Thursday, September 22, 2005

What About The Hours?

by Tom Bozzo

Via Conglomerate, here are some interesting historical data points on starting salaries for New York lawyers:
Conglomerate: Law Firm Salaries: Danny Sokol, who is here at Wisconsin as a Hastie Fellow, pointed me to this interesting passage from Marc Galanter & Thomas Palay, Tournament of Lawyers 24 (1991):
Starting salaries at the largest New York firms were uniform; the ‘going rate’ was fixed at a luncheon, attended by managing partners of prominent firms, held annually for this purpose. Salaries rose from $4,000 in 1953 to $7,500 in 1963. The era of the arranged ‘going rate’ and incremental raises ended abruptly in 1968 when the Cravath firm unilaterally raised salaries to $15,000 from a scheduled going rate of $10,500.
Just for fun, Danny adjusted the value of $4,000 in 1953 to present-day dollar[s] using the Consumer Price Index and came up with $27,840.02 (or $29,423.22 here). Kaimi Wenger, who just left Cravath for academe, tells me that associates at Cravath now start at roughly $125,000 per year and receive a bonus of around $15,000.

I got the larger figure converting the 1953 starting salary to 2005 dollars using the BLS CPI calculator.

A couple things are notable. First, when cartels work, they can work big, supposing Cravath's '68 adjustment to have moved pay in the direction of, but not in excess of, the value of the first year associates' marginal products. Another is how "real" (inflation-adjusted) salaries have changed since Cravath broke away from the salary-fixing cartel. Also using the CPI calculator, the 1963 salary converts to about $48,150 in 2005 dollars; the 1968 "going rate" converts to $59,220 now, with the 1968 post-cartel salary at Cravath worth $84,600.

From 1953 to 1963, then, the inflation-adjusted "going rate" increased by about 5% per year. The increases decelerated slightly, to 4.2% per year, up to 1968, at which point there was a one-shot 43% increase, at least at Cravath. (Q: when Cravath finked, did the other firms immediately follow suit?) Since then — it's been a long time since 1968 — the annual average increase in the "real" starting salary is only 1.37% (based on $140,000), or 1.06% p.a. excluding the signing bonus.

A commenter at Conglomerate wonders what the hours were like in 1968. So do I. The going rate itself, I'd assume, was rationalized in part as dues-paying en route to nice houses in Scarsdale and membership in clubs where the martini glasses were properly chilled and the staff would discreetly get members to their trains in the unfortunate event of overindulgence. (*) I'd think of the fifties and sixties work culture as being, by and large, less demanding of open-ended commitments of time to the office gods than at present — at least in theory, as I also believe that digital time-sucks give present-day employers who value maximum time-at-desk above all else their marginal productivity comeuppance — but I don't know to what extent law firms led or followed the broader phenomenon.

The hours question also bears on how well this group of young New York lawyers have done.

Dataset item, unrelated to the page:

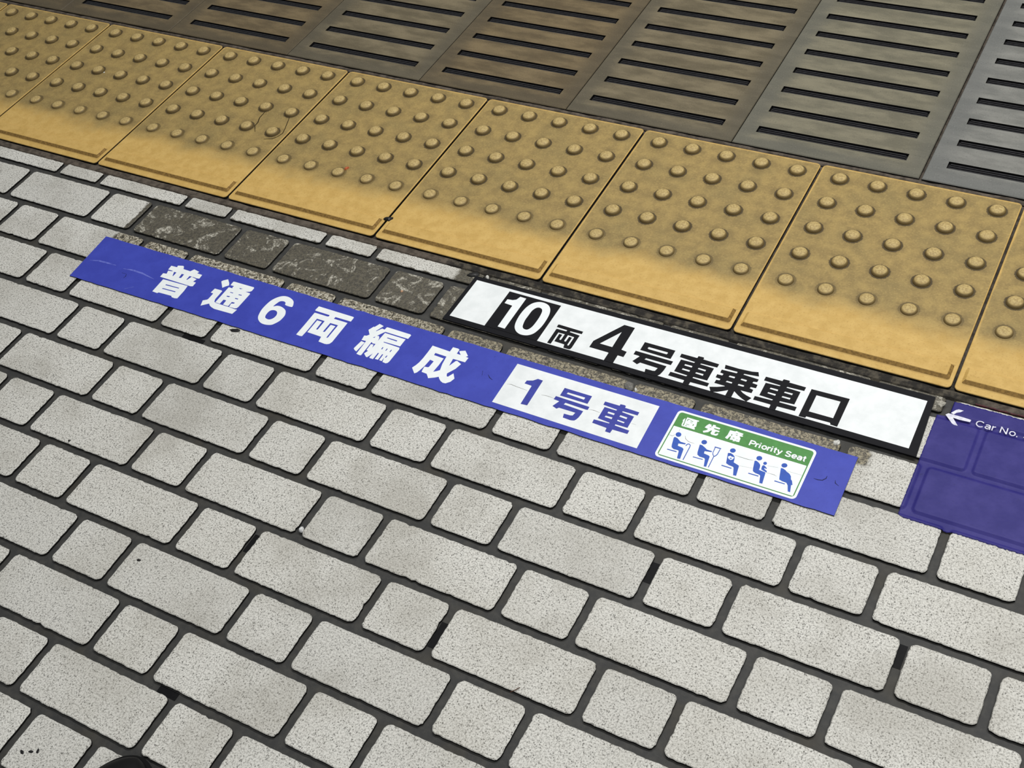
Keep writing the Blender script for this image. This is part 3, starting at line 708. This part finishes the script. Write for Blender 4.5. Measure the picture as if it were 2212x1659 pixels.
# out-of-frame tiles and slotted panels added to continue the rows
n_extension = 0
for i in (-3, 7, 8):
    n_extension += 1
    s = proto[0].copy(); s.name = 'row_extension_%d' % n_extension; s.parent = None; COL.objects.link(s)
    s.location = (TP * i + 0.0018, 0, 0); s['kind'] = 'structure'
    c = proto[1].copy(); c.parent = s; COL.objects.link(c)
    for r in range(5):
        for q in range(5):
            o = proto[2].copy(); o.parent = s; COL.objects.link(o)
            o.location = (0.0342 + 0.0588 * q, -0.026 - 0.060 * r, 0); o.scale = (1, 1, 1) if r < 4 else (0.97, 0.97, 0.72)
for k2 in (1, 2, 3):
    n_extension += 1
    s = pale_body.copy(); s.name = 'row_extension_%d' % n_extension; s.parent = None; COL.objects.link(s)
    s.location = (1.665 + 0.303 * k2, PY0, 0); s['kind'] = 'structure'
    for k in range(NS):
        o = ins0.copy(); o.parent = s; COL.objects.link(o)
        o.location = ((SX0 + SX1) / 2, 0.0575 + 0.058 * k - PY0, 0)

# ------------------------------------------------------------------ the blue strip
BX, BY = 1.106, -0.590
def wavy(p, step, amp):
    out = []
    n = len(p)
    for i in range(n):
        a, b = p[i], p[(i + 1) % n]
        L = math.hypot(b[0] - a[0], b[1] - a[1]); k = max(1, int(L / step))
        for j in range(k):
            w = rnd.gauss(0, amp) if j else 0.0
            out.append((a[0] + (b[0] - a[0]) * j / k, a[1] + (b[1] - a[1]) * j / k + w))
    return out
strip = thing('blue_floor_strip', 'long blue floor strip with white characters and a green priority seat panel, lying on pale pavers', 'floor sign', (BX, BY, 0))
ol = [(0.4735, -0.6415), (0.80, -0.6390), (1.10, -0.6380), (1.45, -0.6378), (1.7455, -0.6370), (1.7440, -0.5405), (1.40, -0.5420), (1.10, -0.5410), (0.80, -0.5410), (0.4665, -0.5420)]
v, f = prism([wavy([(x - BX, y - BY) for x, y in ol], 0.012, 0.00035)], 0.0002, 0.0018)
mesh_obj('strip_sheet', v, f, [M_BLUE, M_SEAL], strip, None, [0 if i < len(f) - len(v) // 2 else 1 for i in range(len(f))])
Z0, Z1 = 0.0017, 0.00195
for nm in ('fu', 'tsu', 'six', 'ryo', 'hen', 'sei'):
    glyph([nm], (BX, BY), Z0, Z1, M_WHITE, strip, 'digit' if nm == 'six' else 'character', nm == 'six', 'white printed digit 6' if nm == 'six' else None)
box = mesh_obj('car_number_panel', *prism([[(1.2635 - BX, -0.6285 - BY), (1.4815 - BX, -0.6300 - BY), (1.4800 - BX, -0.5530 - BY), (1.2630 - BX, -0.5525 - BY)]], Z0, Z1), M_PANELWHITE, strip)
box['label'] = 'white panel'
for nm in ('one_blue', 'go_blue', 'sha_blue'):
    glyph([nm], (BX, BY), Z1 - 0.00005, Z1 + 0.0002, M_BLUE_INK, box, 'digit' if nm == 'one_blue' else 'character', False, 'blue printed character')
# priority seat panel
px0, px1, py0, py1 = 1.5065 - BX, 1.6950 - BX, -0.6325 - BY, -0.5490 - BY
pri = mesh_obj('priority_seat_panel', *prism([rrect(px0, py0, px1, py1, 0.0062, 6)], Z0, Z1), M_WHITE, strip)
pri['label'] = 'white panel with rounded corners'
e = 0.0031; t_ = 0.0014
o_ = rrect(px0 + e, py0 + e, px1 - e, py1 - e, 0.0042, 6)
i_ = rrect(px0 + e + t_, py0 + e + t_, px1 - e - t_, -0.5770 - BY, 0.0008, 3)
fr = mesh_obj('green_band', *prism([o_, i_], Z1 - 0.00005, Z1 + 0.00015), M_GREEN, pri)
fr['label'] = 'green band and thin green outline'
for nm in ('yu', 'sen', 'seki'):
    glyph([nm], (BX, BY), Z1 + 0.0001, Z1 + 0.0003, M_WHITE, pri, 'character', False, 'small white character')
text_part('Priority Seat', 1.6120 - BX, 1.6860 - BX, -0.5722 - BY, 0.0088, Z1 + 0.0003, M_WHITE, pri, 'lettering', 0.215)['label'] = 'white lettering'
for names, lab in ((('head1', 'body1', 'cane'), 'blue pictogram of a seated person with a cane'),
                   (('head2', 'body2', 'crutch1', 'crutch2', 'crutch3'), 'blue pictogram of a seated person with a crutch'),
                   (('head3', 'body3'), 'blue pictogram of a seated person with a mark on the torso'),
                   (('head4', 'body4', 'bhead'), 'blue pictogram of a seated person holding a baby'),
                   (('head5', 'body5'), 'blue pictogram of a seated pregnant person')):
    vv, ff = [], []
    for nm in names:
        a, b = prism([[(x * 1e-4 - BX, y * 1e-4 - BY) for x, y in lp] for lp in GL[nm]], Z1 - 0.00005, Z1 + 0.0002)
        k = len(vv); vv += a; ff += [tuple(i + k for i in q) for q in b]
    mesh_obj('pictogram', vv, ff, M_ICON, pri)['label'] = lab

# wear on the strip: cracks in the white print, dark nicks and pale strokes for creases in the blue
WEAR = {'panel_cracks': [[(1.2673, -0.5919), (1.2732, -0.5904), (1.2816, -0.5914), (1.2993, -0.5923)], [(1.3216, -0.5925), (1.3288, -0.5913), (1.3406, -0.5917)], [(1.3944, -0.5925), (1.4014, -0.5914), (1.4105, -0.5923)], [(1.4574, -0.5939), (1.464, -0.5939)]], 'seat_cracks': [[(1.5107, -0.5933), (1.5158, -0.5939), (1.5188, -0.5901)], [(1.5205, -0.5797), (1.5213, -0.5847)], [(1.5314, -0.5877), (1.5338, -0.592), (1.5392, -0.5951), (1.5473, -0.5953)], [(1.6019, -0.594), (1.6098, -0.5942), (1.6201, -0.5943), (1.6267, -0.593)], [(1.6458, -0.5948), (1.6589, -0.5928)], [(1.6706, -0.5939), (1.6903, -0.5933)], [(1.6479, -0.6055), (1.6585, -0.6053), (1.662, -0.6064)], [(1.6132, -0.6079), (1.6295, -0.6055)]], 'blue_dark': [[(1.7047, -0.5923), (1.7098, -0.5927), (1.7154, -0.5913), (1.7187, -0.5867), (1.7186, -0.5827)], [(1.7298, -0.5854), (1.7312, -0.5897), (1.7364, -0.5924)], [(0.5569, -0.6048), (0.5656, -0.6044)], [(0.5665, -0.6041), (0.5691, -0.6097), (0.5682, -0.6139)], [(1.2227, -0.582), (1.226, -0.5902)], [(1.2336, -0.5858), (1.2385, -0.5902), (1.2444, -0.5926)]], 'blue_light': [[(0.4813, -0.5996), (0.4983, -0.595), (0.5189, -0.5944), (0.5349, -0.5941)], [(0.5525, -0.5959), (0.5709, -0.5933), (0.5917, -0.5938), (0.62, -0.598)], [(0.5875, -0.6336), (0.5999, -0.6245)]]}
def hairline(pts, w, z, mat, parent, name):
    v_, f_ = [], []
    n = len(pts)
    for i in range(n):
        p, q = pts[max(i - 1, 0)], pts[min(i + 1, n - 1)]
        d = math.hypot(q[0] - p[0], q[1] - p[1])
        k = w * (0.35 if i in (0, n - 1) else 1.0)
        nx, ny = -(q[1] - p[1]) / d * k, (q[0] - p[0]) / d * k
        x, y = pts[i][0] - BX, pts[i][1] - BY
        v_ += [(x + nx, y + ny, z), (x - nx, y - ny, z)]
        if i: f_.append((2 * i - 2, 2 * i - 1, 2 * i + 1, 2 * i))
    return mesh_obj(name, v_, f_, mat, parent)
M_HAIR = plain('grey_crack', (168, 168, 164), 0.6, 0.2, 0.2, 300, (120, 120, 116))
M_NICK = plain('dark_nick', (34, 38, 92), 0.6, 0.2)
M_CREASE = plain('pale_crease', (112, 122, 206), 0.6, 0.2, 0.25, 200, (72, 82, 182))
for p in WEAR['panel_cracks']: hairline(p, 0.0004, Z1 + 0.00005, M_HAIR, box, 'crack')
for p in WEAR['seat_cracks']: hairline(p, 0.00035, Z1 + 0.00005, M_HAIR, pri, 'crack')
for p in WEAR['blue_dark']: hairline(p, 0.0007, 0.0019, M_NICK, strip, 'nick')
for p in WEAR['blue_light']: hairline(p, 0.0016, 0.0019, M_CREASE, strip, 'crease')

# ------------------------------------------------------------------ the black framed sign
WX, WY = 1.459, -0.462
sign = thing('framed_floor_sign', 'white floor sign framed in black, between the blue strip and the yellow tiles', 'floor sign', (WX, WY, 0))
ob = [(1.1140, -0.5115), (1.8085, -0.5145), (1.8035, -0.4105), (1.1165, -0.4135)]
mesh_obj('black_frame', *prism([wavy([(x - WX, y - WY) for x, y in ob], 0.02, 0.0002)], 0.0002, 0.0021), M_BLACK, sign)
ob = [(1.1215, -0.5025), (1.7965, -0.5050), (1.7960, -0.4210), (1.1230, -0.4215)]
fp = mesh_obj('white_face', *prism([[(x - WX, y - WY) for x, y in ob]], 0.0020, 0.0024), M_PANELWHITE, sign)
bx10 = glyph(['box10'], (WX, WY), 0.00235, 0.0026, M_BLACK, sign, 'number_box', False, 'black number box')
glyph(['one10'], (WX, WY), 0.00255, 0.0028, M_WHITE, bx10, 'digit', False, 'white digit')
glyph(['zero10'], (WX, WY), 0.00255, 0.0028, M_WHITE, bx10, 'digit', True, 'white digit')
for nm in ('ryo_black', 'four', 'go_black', 'sha_black', 'jo', 'sha2', 'kuchi'):
    glyph([nm], (WX, WY), 0.00235, 0.0026, M_BLACK, sign, 'digit' if nm == 'four' else 'character', False, 'black printed character')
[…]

As unexceptional as 1.37% real annual raises might seem, it's something like twice the increase, after inflation, of the wages and salaries component of the Employment Cost Index for white-collar workers over the last couple decades. (Yes, overall wage growth has sucked.) It's not so great, though, if they're being lashed to their desks to the tune of a few hundred extra hours a year versus their sixties predecessors.

(*) I'm thinking of "Harold Lampson," Jack Lemmon's attorney in How To Murder Your Wife, here. The first act of that movie makes it look really, really good to be a wealthy bachelor in 1960s New York.
Another thought...can salaries not only reflect additional hours but also the capitalized cost of law school loans? I have no data, but seem to recall that the cost of education is rising faster than inflation...
Cathy, I think another of the Conglomerate commenters brought that issue up. One way of thinking about that (warning: snark approaching) is that if that were true, then humanities PhDs would be richly compensated.

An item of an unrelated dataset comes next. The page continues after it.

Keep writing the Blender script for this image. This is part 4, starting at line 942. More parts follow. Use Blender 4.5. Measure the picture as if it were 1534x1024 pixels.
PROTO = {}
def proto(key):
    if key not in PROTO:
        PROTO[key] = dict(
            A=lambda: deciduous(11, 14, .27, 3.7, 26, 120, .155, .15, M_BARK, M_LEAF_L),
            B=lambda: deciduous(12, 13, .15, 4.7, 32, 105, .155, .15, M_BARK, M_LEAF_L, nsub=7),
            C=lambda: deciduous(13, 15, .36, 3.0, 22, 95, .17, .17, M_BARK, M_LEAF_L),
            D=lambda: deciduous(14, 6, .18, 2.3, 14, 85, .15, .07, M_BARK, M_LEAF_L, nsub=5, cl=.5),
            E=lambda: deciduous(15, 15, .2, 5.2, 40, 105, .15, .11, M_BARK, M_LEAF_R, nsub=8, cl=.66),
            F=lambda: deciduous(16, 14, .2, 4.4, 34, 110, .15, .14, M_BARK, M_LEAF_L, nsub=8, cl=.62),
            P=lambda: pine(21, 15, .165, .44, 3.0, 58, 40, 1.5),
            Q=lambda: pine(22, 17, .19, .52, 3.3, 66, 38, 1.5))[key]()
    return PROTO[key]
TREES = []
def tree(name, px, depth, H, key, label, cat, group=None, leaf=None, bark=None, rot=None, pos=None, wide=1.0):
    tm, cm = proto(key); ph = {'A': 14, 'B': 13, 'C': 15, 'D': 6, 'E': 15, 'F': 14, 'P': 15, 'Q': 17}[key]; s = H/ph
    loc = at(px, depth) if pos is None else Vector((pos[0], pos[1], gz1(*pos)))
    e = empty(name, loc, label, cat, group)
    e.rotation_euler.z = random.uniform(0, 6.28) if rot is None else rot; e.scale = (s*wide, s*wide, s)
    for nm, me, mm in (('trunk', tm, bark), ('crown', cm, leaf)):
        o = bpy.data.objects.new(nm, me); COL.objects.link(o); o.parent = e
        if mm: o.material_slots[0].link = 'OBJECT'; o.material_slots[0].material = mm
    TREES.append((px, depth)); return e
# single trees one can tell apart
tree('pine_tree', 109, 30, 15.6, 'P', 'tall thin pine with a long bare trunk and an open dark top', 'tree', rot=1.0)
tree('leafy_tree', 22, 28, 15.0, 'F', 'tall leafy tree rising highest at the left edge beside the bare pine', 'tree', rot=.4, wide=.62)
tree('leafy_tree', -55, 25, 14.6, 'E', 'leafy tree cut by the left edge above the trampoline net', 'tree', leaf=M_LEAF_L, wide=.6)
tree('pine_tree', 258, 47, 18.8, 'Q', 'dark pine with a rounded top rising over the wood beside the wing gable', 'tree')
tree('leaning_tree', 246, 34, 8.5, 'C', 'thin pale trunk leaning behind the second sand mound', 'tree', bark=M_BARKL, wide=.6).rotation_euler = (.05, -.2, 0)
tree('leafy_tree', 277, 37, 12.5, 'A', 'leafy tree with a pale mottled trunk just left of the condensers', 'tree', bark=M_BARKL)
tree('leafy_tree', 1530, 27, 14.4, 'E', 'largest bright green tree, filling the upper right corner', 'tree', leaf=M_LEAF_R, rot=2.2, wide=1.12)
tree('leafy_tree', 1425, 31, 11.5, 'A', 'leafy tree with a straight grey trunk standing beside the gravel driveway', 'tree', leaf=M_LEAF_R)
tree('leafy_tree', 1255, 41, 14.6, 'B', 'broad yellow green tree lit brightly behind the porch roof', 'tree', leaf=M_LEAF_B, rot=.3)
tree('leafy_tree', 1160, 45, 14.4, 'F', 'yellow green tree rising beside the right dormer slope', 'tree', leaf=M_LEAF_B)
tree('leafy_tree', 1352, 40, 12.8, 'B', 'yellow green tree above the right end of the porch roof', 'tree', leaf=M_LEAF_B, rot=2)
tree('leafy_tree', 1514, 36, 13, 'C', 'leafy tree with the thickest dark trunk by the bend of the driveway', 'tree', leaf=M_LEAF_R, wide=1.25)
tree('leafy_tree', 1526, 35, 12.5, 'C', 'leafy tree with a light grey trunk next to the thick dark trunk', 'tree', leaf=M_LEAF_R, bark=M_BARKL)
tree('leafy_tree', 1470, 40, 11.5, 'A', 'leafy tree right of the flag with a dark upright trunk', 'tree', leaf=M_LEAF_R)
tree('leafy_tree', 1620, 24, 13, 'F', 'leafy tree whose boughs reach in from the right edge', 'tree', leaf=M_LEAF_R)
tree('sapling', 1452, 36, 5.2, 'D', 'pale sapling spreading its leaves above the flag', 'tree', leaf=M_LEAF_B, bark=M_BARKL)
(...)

Good question as to whether the capitalized cost of a law degree has been increasing faster or slower than other graduate and professional degrees, though. I'd wonder about increasing supply of law graduates as a partial explanation for the slower rate of real salary increase, though for this corner of the legal profession, the supply from top corporate law programs may be the more relevant quantity.